The Age One is very nicely built, with hand‑loomed cabling and quality components, and it must also take quite a long time to set up as the CCD chips are surrounded by the usual array of preset potentiometers, as are the compander stages. Unfortunately, when you combine labour‑intensive assembly and expensive components with a niche market, the result is a high price, and at over £700, the Age One is certainly no impulse buy. I guess the main market for this product is probably Shadows tribute bands or Indie bands trying to recreate a '60s feel, and in that role, there's little else to recommend other than seeking out an original tape echo.
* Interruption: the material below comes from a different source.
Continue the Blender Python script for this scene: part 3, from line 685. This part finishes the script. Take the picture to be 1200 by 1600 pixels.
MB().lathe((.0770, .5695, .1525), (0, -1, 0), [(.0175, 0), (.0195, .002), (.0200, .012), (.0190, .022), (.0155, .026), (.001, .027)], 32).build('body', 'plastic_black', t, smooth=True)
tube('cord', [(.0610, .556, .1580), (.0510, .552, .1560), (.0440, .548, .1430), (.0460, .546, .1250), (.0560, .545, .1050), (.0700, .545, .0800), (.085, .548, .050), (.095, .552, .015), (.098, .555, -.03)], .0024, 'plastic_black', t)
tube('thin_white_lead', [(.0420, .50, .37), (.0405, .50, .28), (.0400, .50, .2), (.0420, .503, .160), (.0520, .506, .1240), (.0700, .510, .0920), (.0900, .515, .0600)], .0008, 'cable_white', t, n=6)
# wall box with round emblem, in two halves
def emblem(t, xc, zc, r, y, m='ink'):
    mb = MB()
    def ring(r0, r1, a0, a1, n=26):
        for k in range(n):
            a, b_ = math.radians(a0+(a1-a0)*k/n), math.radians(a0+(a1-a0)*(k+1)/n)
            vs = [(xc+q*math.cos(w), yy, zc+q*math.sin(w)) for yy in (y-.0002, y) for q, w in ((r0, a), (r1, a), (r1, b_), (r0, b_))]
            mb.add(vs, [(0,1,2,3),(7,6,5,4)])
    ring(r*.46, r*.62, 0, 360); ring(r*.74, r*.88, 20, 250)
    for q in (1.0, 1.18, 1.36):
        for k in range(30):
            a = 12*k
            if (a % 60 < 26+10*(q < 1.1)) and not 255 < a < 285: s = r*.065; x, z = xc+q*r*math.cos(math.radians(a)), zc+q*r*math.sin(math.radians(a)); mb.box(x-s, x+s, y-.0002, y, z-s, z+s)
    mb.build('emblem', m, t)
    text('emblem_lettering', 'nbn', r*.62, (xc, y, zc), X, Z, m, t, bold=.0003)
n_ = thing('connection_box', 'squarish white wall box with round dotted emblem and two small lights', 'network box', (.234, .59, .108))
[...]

I've owned a great number of CCD echo boxes and some came very close to sounding the way the Age One sounds, but having the multiple taps and the variable flutter adds to the authenticity. My own feeling is that it wouldn't be that difficult to emulate tape echo digitally if someone had a mind to sit down and do it properly — while many people love the old sound, few feel equally nostalgic about the background noise that comes with it! However, until they do, the Age One stands alone, waving the banner for guitar nostalgia.

I think it's fair to say that at the asking price, the Age One is destined to remain a bit of a niche product, though the idea of a 'just add water' '60s sound will certainly appeal to some sectors of the music market. Whatever the economics of units like this one, it's refreshing to see small companies still doing something out of the ordinary rather than us all having to use the same pre‑packaged, pre‑digested sounds and effects, and if you're a Hank Marvin fan, I'm sure you'll love everything about it.

Pros

  • Convincing tape echo sound.
  • Flutter control adds a very natural modulation effect.
  • Easy to use

Cons

  • Expensive for a single, non‑programmable effect.

Summary

The majority of musicians will be quite happy to live without this unit, but somewhere out there is a fanatical minority for whom nothing else will do!